▸ Scripts that build scenes
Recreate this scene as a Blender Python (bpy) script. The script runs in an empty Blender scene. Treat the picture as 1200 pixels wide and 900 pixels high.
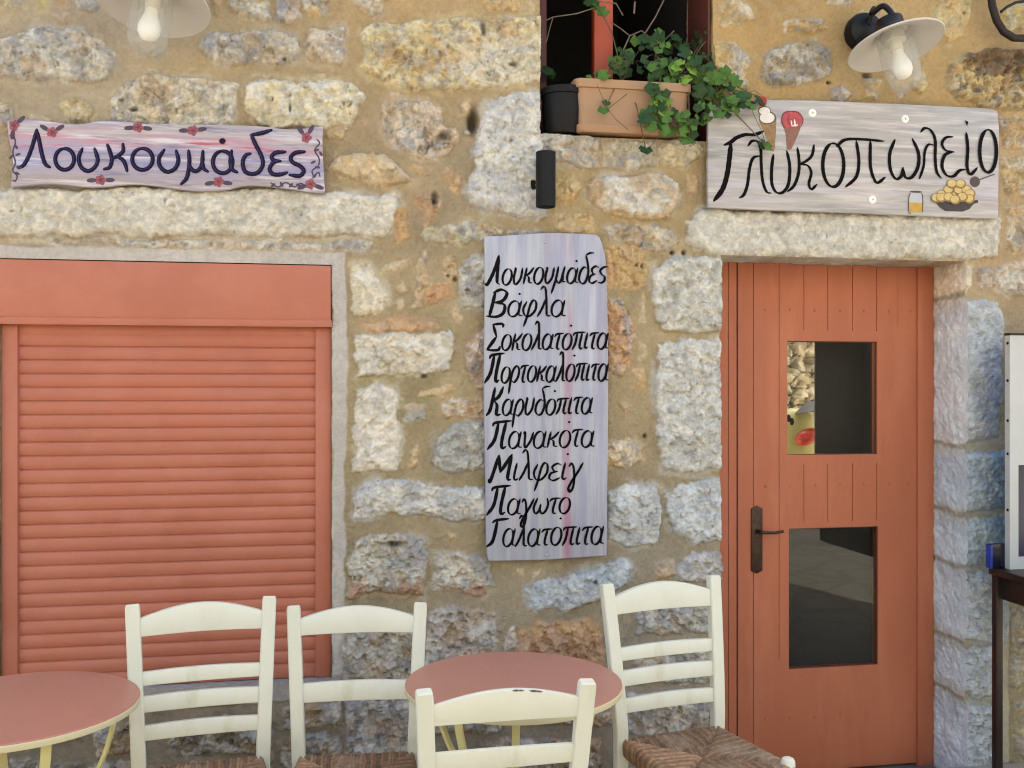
import bpy, bmesh, math, random
import numpy as np
from mathutils import Vector, Matrix
random.seed(7)
R = math.radians
S = bpy.context.scene
COL = S.collection

# ---------------------------------------------------------------- camera, world, sun, exposure
FPX, DW, HC, YAW = 1152.0, 3.75, 1.60, R(10.0)
cam_d = bpy.data.cameras.new("camera")
cam = bpy.data.objects.new("camera", cam_d); COL.objects.link(cam)
cam_d.sensor_width = 36.0; cam_d.lens = 36.0 * FPX / 1200.0
cam_d.clip_start = 0.05; cam_d.clip_end = 500
cam.location = (0, -DW, HC); cam.rotation_euler = (R(90), 0, -YAW)
S.camera = cam

SUN_EL, SUN_AZ = 50.0, 18.0        # behind the house, a little to the right (azimuth from +Y towards +X)
w = bpy.data.worlds.new("World"); S.world = w; w.use_nodes = True
nt = w.node_tree; bg = nt.nodes["Background"]
sky = nt.nodes.new("ShaderNodeTexSky"); sky.sky_type = 'NISHITA'; sky.sun_disc = False
sky.sun_elevation = R(SUN_EL); sky.sun_rotation = R(SUN_AZ)
sky.air_density = 1.0; sky.dust_density = 6.0; sky.ozone_density = 0.3
nt.links.new(sky.outputs[0], bg.inputs[0]); bg.inputs[1].default_value = 0.15
sd = bpy.data.lights.new("sun", 'SUN'); so = bpy.data.objects.new("sun", sd); COL.objects.link(so)
sd.energy = 4.0; sd.angle = R(0.5); sd.color = (1.0, 0.96, 0.86)
sv = Vector((math.sin(R(SUN_AZ)) * math.cos(R(SUN_EL)), math.cos(R(SUN_AZ)) * math.cos(R(SUN_EL)), math.sin(R(SUN_EL))))
so.rotation_euler = sv.to_track_quat('Z', 'Y').to_euler(); so.location = sv * 20
S.view_settings.view_transform = 'Standard'; S.view_settings.look = 'None'
S.view_settings.gamma = 1.0; S.view_settings.use_curve_mapping = False
S.view_settings.exposure = 1.98
try: S.cycles.filter_width = 1.15
except Exception: pass

# ---------------------------------------------------------------- picture -> place helpers
RIGHT = Vector((math.cos(YAW), -math.sin(YAW), 0)); FWD = Vector((math.sin(YAW), math.cos(YAW), 0))
def ray(px, py): return FWD + RIGHT * ((px - 600) / FPX) + Vector((0, 0, -(py - 450) / FPX))
def W(px, py, y=0.0):                 # the point on the upright plane y that shows at this pixel
    d = ray(px, py); t = (y + DW) / d.y
    return Vector((d.x * t, y, HC + d.z * t))
def A(px, py, d):                     # the point at axis depth d
    return Vector((0, -DW, HC)) + ray(px, py) * d
def WX(px, y=0.0): return W(px, 450, y).x
def PXM(px, y=0.0):                   # pixels per metre on plane y at column px
    return FPX / ((W(px, 450, y) - Vector((0, -DW, HC))).dot(FWD))

# ---------------------------------------------------------------- colour / materials
def lin(c):
    out = []
    for v in c[:3]:
        v = v / 255.0
        out.append(v / 12.92 if v <= 0.04045 else ((v + 0.055) / 1.055) ** 2.4)
    return tuple(out)
ALB = 0.80
def seen(c, k=ALB): return tuple(v * k for v in lin(c))

def new_mat(name):
    m = bpy.data.materials.new(name); m.use_nodes = True
    return m, m.node_tree, m.node_tree.nodes["Principled BSDF"]
def mat(name, c, rough=0.6, metal=0.0, var=0.12, vscale=8.0, bump=0.0, bscale=60.0, stretch=(1, 1, 1), c2=None, c2lo=0.5, c2hi=0.7, c2scale=5.0, spec=0.5, coat=0.0, wear=None, wear_lo=.54, chips=0.0):
    m, t, b = new_mat(name)
    N, L = t.nodes.new, t.links.new
    tc = N("ShaderNodeTexCoord"); mp = N("ShaderNodeMapping"); mp.inputs['Scale'].default_value = stretch
    L(tc.outputs['Object'], mp.inputs[0])
    n1 = N("ShaderNodeTexNoise"); n1.inputs['Scale'].default_value = vscale; n1.inputs['Detail'].default_value = 6
    L(mp.outputs[0], n1.inputs[0])
    ramp = N("ShaderNodeValToRGB")
    ramp.color_ramp.elements[0].position = 0.25; ramp.color_ramp.elements[1].position = 0.75
    ramp.color_ramp.elements[0].color = tuple(v * (1 - var) for v in c) + (1,)
    ramp.color_ramp.elements[1].color = tuple(min(1, v * (1 + var)) for v in c) + (1,)
    L(n1.outputs[0], ramp.inputs[0]); out = ramp.outputs[0]
    if c2:
        n2 = N("ShaderNodeTexNoise"); n2.inputs['Scale'].default_value = c2scale; n2.inputs['Detail'].default_value = 8; n2.inputs['Roughness'].default_value = .65
        L(mp.outputs[0], n2.inputs[0])
        mr = N("ShaderNodeMapRange"); mr.inputs[1].default_value = c2lo; mr.inputs[2].default_value = c2hi
        L(n2.outputs[0], mr.inputs[0])
        mx = N("ShaderNodeMix"); mx.data_type = 'RGBA'
        L(mr.outputs[0], mx.inputs[0]); L(out, mx.inputs[6]); mx.inputs[7].default_value = tuple(c2) + (1,)
        out = mx.outputs[2]
    if wear:
        ge = N("ShaderNodeNewGeometry"); nw = N("ShaderNodeTexNoise"); nw.inputs['Scale'].default_value = 26; nw.inputs['Detail'].default_value = 9; nw.inputs['Roughness'].default_value = .75
        L(tc.outputs['Object'], nw.inputs[0])
        a1 = N("ShaderNodeMapRange"); a1.inputs[1].default_value = wear_lo; a1.inputs[2].default_value = wear_lo + .06; L(ge.outputs['Pointiness'], a1.inputs[0])
        a2 = N("ShaderNodeMapRange"); a2.inputs[1].default_value = .50; a2.inputs[2].default_value = .62; L(nw.outputs[0], a2.inputs[0])
        mu = N("ShaderNodeMath"); mu.operation = 'MULTIPLY'; L(a1.outputs[0], mu.inputs[0]); L(a2.outputs[0], mu.inputs[1])
        a3 = N("ShaderNodeMapRange"); a3.inputs[1].default_value = .735 - chips*.06; a3.inputs[2].default_value = .755 - chips*.06; L(nw.outputs[0], a3.inputs[0])
        ad = N("ShaderNodeMath"); ad.operation = 'MAXIMUM'; L(mu.outputs[0], ad.inputs[0]); L(a3.outputs[0], ad.inputs[1])
        mw = N("ShaderNodeMix"); mw.data_type = 'RGBA'; L(ad.outputs[0], mw.inputs[0]); L(out, mw.inputs[6]); mw.inputs[7].default_value = tuple(wear) + (1,); out = mw.outputs[2]
    L(out, b.inputs['Base Color'])
    b.inputs['Roughness'].default_value = rough; b.inputs['Metallic'].default_value = metal
    b.inputs['Specular IOR Level'].default_value = spec
    b.inputs['Coat Weight'].default_value = coat
    if bump:
        n3 = N("ShaderNodeTexNoise"); n3.inputs['Scale'].default_value = bscale; n3.inputs['Detail'].default_value = 6
        L(mp.outputs[0], n3.inputs[0])
        bp = N("ShaderNodeBump"); bp.inputs['Strength'].default_value = bump; bp.inputs['Distance'].default_value = 0.004
        L(n3.outputs[0], bp.inputs['Height']); L(bp.outputs[0], b.inputs['Normal'])
    return m

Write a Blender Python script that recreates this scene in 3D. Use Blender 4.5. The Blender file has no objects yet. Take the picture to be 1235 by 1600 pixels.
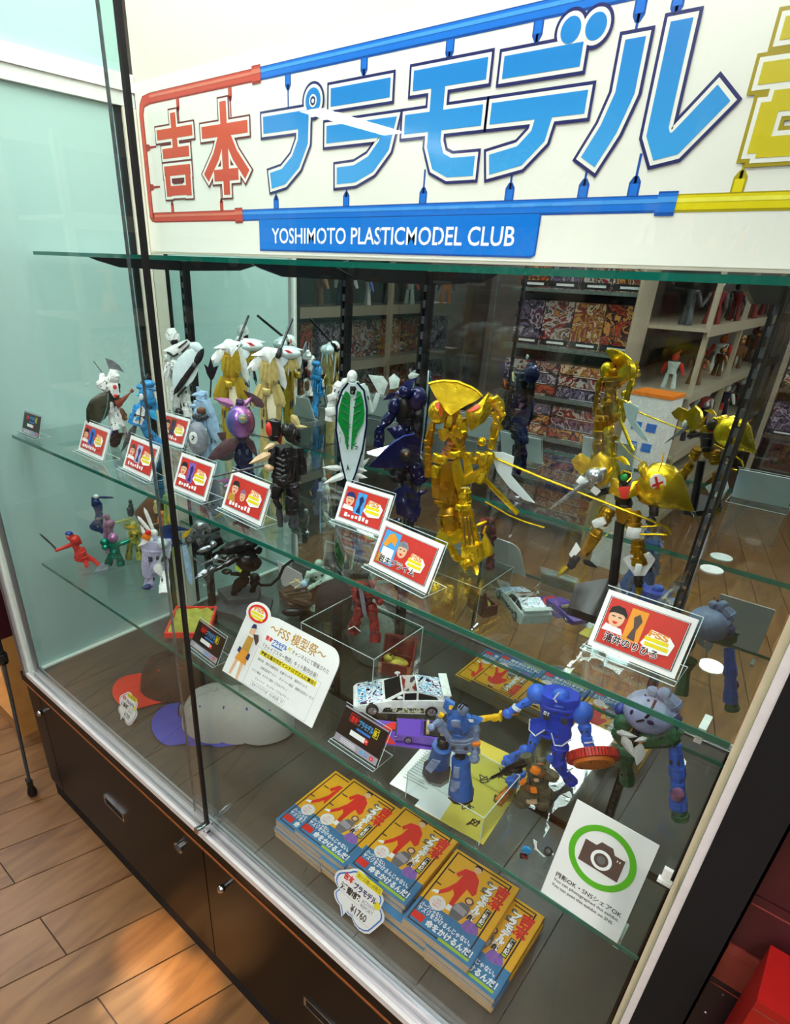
import bpy, math, random
from mathutils import Vector, Matrix, Euler
random.seed(7)
SC = bpy.context.scene
COL = SC.collection
PI = math.pi

# ------------------------------------------------------------------ camera
FPX = 944.27
def cam_matrix(yaw, pitch, roll, loc):
    f = Vector((-math.sin(yaw)*math.cos(pitch), math.cos(yaw)*math.cos(pitch), math.sin(pitch)))
    r = f.cross(Vector((0, 0, 1))).normalized(); u = r.cross(f)
    r2 = r*math.cos(roll)+u*math.sin(roll); u2 = -r*math.sin(roll)+u*math.cos(roll)
    m = Matrix((r2, u2, -f)).transposed().to_4x4(); m.translation = Vector(loc)
    return m
cd = bpy.data.cameras.new('camera'); cam = bpy.data.objects.new('camera', cd); COL.objects.link(cam)
cam.matrix_world = cam_matrix(.6957, -.4872, .0394, (1.7804, -.5507, 1.7659))
cd.sensor_fit = 'VERTICAL'; cd.sensor_height = 24; cd.lens = FPX/1600*24
cd.shift_x = 69.4/1600; cd.shift_y = 116.6/1600
cd.clip_start = .02
SC.camera = cam

# ------------------------------------------------------------------ world and exposure
w = bpy.data.worlds.new('world'); SC.world = w; w.use_nodes = True
w.node_tree.nodes['Background'].inputs[0].default_value = (.9, .95, 1, 1)
w.node_tree.nodes['Background'].inputs[1].default_value = .2
SC.view_settings.view_transform = 'Standard'; SC.view_settings.look = 'None'
SC.view_settings.gamma = 1; SC.view_settings.use_curve_mapping = False
SC.view_settings.exposure = .15
SC.cycles.transparent_max_bounces = 48; SC.cycles.max_bounces = 14; SC.cycles.glossy_bounces = 8
SC.cycles.sample_clamp_indirect = 25

def area(name, loc, rot, sx, sy, power, col=(1, 1, 1)):
    l = bpy.data.lights.new(name, 'AREA'); l.shape = 'RECTANGLE'; l.size = sx; l.size_y = sy; l.energy = power; l.color = col
    o = bpy.data.objects.new(name, l); COL.objects.link(o); o.location = loc; o.rotation_euler = rot
    return o
# two cool white tubes under the roof of the case
area('case_tube_light', (.9, .16, 2.865), (math.radians(-4), 0, 0), 1.66, .05, 17, (.93, 1, .97))
area('case_tube_light', (.9, .44, 2.865), (0, 0, 0), 1.66, .05, 9, (.93, 1, .97))

# ------------------------------------------------------------------ materials
MATS = {}
def lin(c): return tuple((v/12.92 if v <= .04045 else ((v+.055)/1.055)**2.4) for v in c)
def hexc(h): h = h.lstrip('#'); return lin(tuple(int(h[i:i+2], 16)/255 for i in (0, 2, 4)))
def mat(name, h, rough=.45, metal=0, var=.10, scale=60, coat=0, bump=0, emit=0, panel=0):
    m = bpy.data.materials.new(name); m.use_nodes = True; nt = m.node_tree; b = nt.nodes['Principled BSDF']
    c = hexc(h) if isinstance(h, str) else h
    b.inputs['Roughness'].default_value = rough; b.inputs['Metallic'].default_value = metal
    if coat: b.inputs['Coat Weight'].default_value = coat; b.inputs['Coat Roughness'].default_value = .08
    tc = nt.nodes.new('ShaderNodeTexCoord'); n = nt.nodes.new('ShaderNodeTexNoise'); n.inputs['Scale'].default_value = scale; n.inputs['Detail'].default_value = 3
    nt.links.new(tc.outputs['Object'], n.inputs['Vector'])
    mx = nt.nodes.new('ShaderNodeMix'); mx.data_type = 'RGBA'
    mx.inputs['A'].default_value = tuple(v*(1-var) for v in c)+(1,); mx.inputs['B'].default_value = tuple(min(1, v*(1+var)) for v in c)+(1,)
    nt.links.new(n.outputs['Fac'], mx.inputs['Factor']); nt.links.new(mx.outputs['Result'], b.inputs['Base Color'])
    if panel:   # block-wise tone of moulded and painted panels
        v1 = nt.nodes.new('ShaderNodeTexVoronoi'); v1.distance = 'CHEBYCHEV'; v1.inputs['Scale'].default_value = panel; v1.inputs['Randomness'].default_value = .6
        nt.links.new(tc.outputs['Object'], v1.inputs['Vector']); se = nt.nodes.new('ShaderNodeSeparateColor'); nt.links.new(v1.outputs['Color'], se.inputs[0])
        mr = nt.nodes.new('ShaderNodeMapRange'); mr.inputs[3].default_value = .84 if max(c) > .6 else .68; mr.inputs[4].default_value = 1.06; nt.links.new(se.outputs[0], mr.inputs[0])
        m2 = nt.nodes.new('ShaderNodeMix'); m2.data_type = 'RGBA'; m2.blend_type = 'MULTIPLY'; m2.inputs['Factor'].default_value = 1; nt.links.new(mx.outputs['Result'], m2.inputs['A']); nt.links.new(mr.outputs[0], m2.inputs['B']); nt.links.new(m2.outputs['Result'], b.inputs['Base Color'])
    if bump:
        bp = nt.nodes.new('ShaderNodeBump'); bp.inputs['Strength'].default_value = bump; bp.inputs['Distance'].default_value = .002
        nt.links.new(n.outputs['Fac'], bp.inputs['Height']); nt.links.new(bp.outputs['Normal'], b.inputs['Normal'])
    if emit: b.inputs['Emission Color'].default_value = c+(1,); b.inputs['Emission Strength'].default_value = emit
    MATS[name] = m
    return m
for nm, h, r, me in (
    ('gold', '#f0cb22', .26, .82), ('bronze', '#c4921c', .3, .82), ('gold_p', '#d9b93a', .34, .6), ('gold_c', '#e3cf86', .36, .45),
    ('copper', '#c88a5a', .35, .6), ('orange_red', '#d9552a', .4, 0), ('white_p', '#eef3ef', .4, 0), ('white_g', '#cfe0da', .42, 0), ('white_b', '#dff2f4', .35, .1),
    ('black', '#121216', .32, 0), ('black_g', '#1b1e20', .2, .2), ('grey_d', '#4c5256', .4, .2), ('grey_m', '#7d868c', .35, .5), ('grey_g', '#7f9088', .3, .4),
    ('grey_s', '#8d95a0', .45, .1), ('grey_b', '#7d92b4', .45, 0), ('silver', '#b9c0c6', .25, .85), ('brown', '#6a4426', .6, 0), ('brown_w', '#5d4a38', .7, 0), ('brown_m', '#6b4f55', .35, .4),
    ('red', '#cf2a22', .4, 0), ('red_p', '#e0332a', .38, 0), ('red_d', '#8c2a26', .42, 0), ('rust', '#8a3a22', .5, 0), ('green_gem', '#0f9a3f', .2, .15), ('green_m', '#15957a', .25, .6), ('green_d', '#2d6b48', .45, 0),
    ('navy', '#141a48', .12, .3), ('navy_d', '#2b3152', .3, .2), ('navy_b', '#20386f', .35, 0), ('blue_d', '#3049a8', .3, .1), ('blue', '#3d76ec', .38, 0), ('blue_r', '#2247cf', .38, 0), ('blue_m', '#2f67b6', .38, 0),
    ('cyan', '#1f8fd0', .35, 0), ('cyan_b', '#35b8f0', .3, 0), ('pale_blue', '#9fc4e0', .42, 0), ('lavender', '#b9b9d8', .45, 0), ('lav_grey', '#aab4e0', .4, 0), ('mauve', '#a9769c', .4, .1), ('pink_m', '#c184b4', .3, .4), ('purple_d', '#4a3160', .3, .3),
    ('olive_d', '#34392a', .2, .2), ('olive_y', '#a9b04a', .42, .1), ('olive_b', '#5a5742', .5, 0), ('lime', '#b9d84a', .4, 0), ('teal_p', '#4c8f90', .35, 0), ('yellow_p', '#f3c21c', .4, 0), ('orange_p', '#ee8222', .42, 0),
    ('bone', '#e6c79a', .45, 0), ('bone_y', '#d8c98a', .5, 0), ('cream', '#ece3c0', .45, 0), ('tan_p', '#b59a78', .5, 0), ('skin', '#e3b08c', .5, 0), ('pale_green', '#b9d3c2', .45, 0)):
    mat(nm, h, r, me, panel=0 if nm in ('black', 'skin', 'red', 'brown', 'orange_red', 'tan_p', 'cream', 'white_b', 'yellow_p', 'green_gem', 'orange_p', 'navy') else 105)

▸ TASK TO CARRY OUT
Starting at the top of the listing above, please restate word for word each line up to and including the one that holds "COL = S.collection", omitting every image.

▸ COMPLETED TASK
Recreate this scene as a Blender Python (bpy) script. The script runs in an empty Blender scene. Treat the picture as 1200 pixels wide and 900 pixels high.
import bpy, bmesh, math, random
import numpy as np
from mathutils import Vector, Matrix
random.seed(7)
R = math.radians
S = bpy.context.scene
COL = S.collection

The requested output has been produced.